After running through several iterations of Debian and Ubuntu I finally settled on one that works acceptably. So my XO is now attached to the back of my printer/scanner. It works as a cups/samba print server, a scanner controller via a vnc connection to the rest of the computers on the network using kooka, and a webserver for the network. The scanner drops it's images straight into the webserver to make retrieval easy for everyone on the network. If your curious the version that finally landed on my XO is a customized Ubuntu.
http://sprocket.io/blog/2008/05/ubuntu-hardy-heron-on-the-olpc-xo-1/
Of course part of this whole project required me to completely redesign my network. Which was fine. My old linksys router wouldn't handle static IP's. So I picked up another D-Link configured it to handle static IP's via it handing them out via DHCP. Since everything was static now it meant I could go in and set up the hosts file on all the computers, which was as easy as always, right up until I sat down to do my wifes Vista laptop. After a little research, it wasn't all that difficult, the real trick was finding it and editing it using proper permissions.
I also decided to try out a distro I hadn't ever used before, Arch Linux. I found it to be very not newbie friendly, but for anyone with some experience under their belt it was very straight forward to set up. Being touted as light weight, I have to say I have done smaller Debian installs. It weighed in without any X or other niceties at around 650-700 meg, still all things considered not bad. Since I was trying things different I decided to revisit e17 (enlightenment) for my GUI on that install. Setting it up was easy and I have to say I like it enough to keep playing with it.
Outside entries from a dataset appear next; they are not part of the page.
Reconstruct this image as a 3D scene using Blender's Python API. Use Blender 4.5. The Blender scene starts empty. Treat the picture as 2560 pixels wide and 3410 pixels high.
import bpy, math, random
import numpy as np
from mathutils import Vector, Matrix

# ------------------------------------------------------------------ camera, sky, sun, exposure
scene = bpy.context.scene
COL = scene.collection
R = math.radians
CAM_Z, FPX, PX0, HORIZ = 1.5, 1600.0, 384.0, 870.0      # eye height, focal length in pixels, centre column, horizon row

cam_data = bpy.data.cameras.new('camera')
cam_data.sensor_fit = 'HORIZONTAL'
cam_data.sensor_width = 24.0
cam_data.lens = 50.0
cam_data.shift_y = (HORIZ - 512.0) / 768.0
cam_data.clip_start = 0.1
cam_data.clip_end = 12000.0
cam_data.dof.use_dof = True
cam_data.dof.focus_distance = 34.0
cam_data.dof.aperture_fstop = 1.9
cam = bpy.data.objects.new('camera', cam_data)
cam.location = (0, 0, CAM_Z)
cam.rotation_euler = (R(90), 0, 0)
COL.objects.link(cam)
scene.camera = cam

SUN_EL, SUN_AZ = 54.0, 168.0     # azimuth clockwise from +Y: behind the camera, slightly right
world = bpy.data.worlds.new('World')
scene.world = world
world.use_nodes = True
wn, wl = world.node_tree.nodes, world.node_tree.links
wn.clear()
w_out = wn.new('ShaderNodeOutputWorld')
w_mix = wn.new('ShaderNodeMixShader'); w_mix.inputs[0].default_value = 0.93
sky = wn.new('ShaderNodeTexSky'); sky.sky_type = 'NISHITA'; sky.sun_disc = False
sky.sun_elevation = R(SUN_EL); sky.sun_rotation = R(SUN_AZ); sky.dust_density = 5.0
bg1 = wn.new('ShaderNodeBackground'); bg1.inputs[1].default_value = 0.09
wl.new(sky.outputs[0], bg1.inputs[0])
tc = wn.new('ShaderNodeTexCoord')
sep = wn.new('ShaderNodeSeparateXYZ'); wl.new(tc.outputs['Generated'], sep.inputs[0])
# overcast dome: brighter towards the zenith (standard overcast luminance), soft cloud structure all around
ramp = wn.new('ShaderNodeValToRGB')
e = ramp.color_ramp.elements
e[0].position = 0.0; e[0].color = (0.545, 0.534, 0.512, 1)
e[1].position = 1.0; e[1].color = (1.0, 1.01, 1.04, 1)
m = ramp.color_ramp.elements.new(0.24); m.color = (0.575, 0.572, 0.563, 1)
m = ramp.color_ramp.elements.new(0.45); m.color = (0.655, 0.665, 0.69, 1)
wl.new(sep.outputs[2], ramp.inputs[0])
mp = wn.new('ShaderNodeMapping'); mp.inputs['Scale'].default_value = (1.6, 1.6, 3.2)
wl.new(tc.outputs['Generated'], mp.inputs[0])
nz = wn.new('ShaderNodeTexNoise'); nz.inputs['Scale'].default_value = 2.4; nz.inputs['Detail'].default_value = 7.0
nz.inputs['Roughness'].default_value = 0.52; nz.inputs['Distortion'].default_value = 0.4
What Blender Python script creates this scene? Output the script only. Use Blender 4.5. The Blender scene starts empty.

Overall Arch doesn't offer the natural fine grained control over my system that I get using Gentoo/Sabayon. Speed wise it feels very snappy and responsive though and very complete. There will definitely be more playing with it to find the rest of it's weak points and strong points. From the start though, if your not a total noob and you want more control over your system and what is on it than most other distro's offer, Arch seems a really nice solution.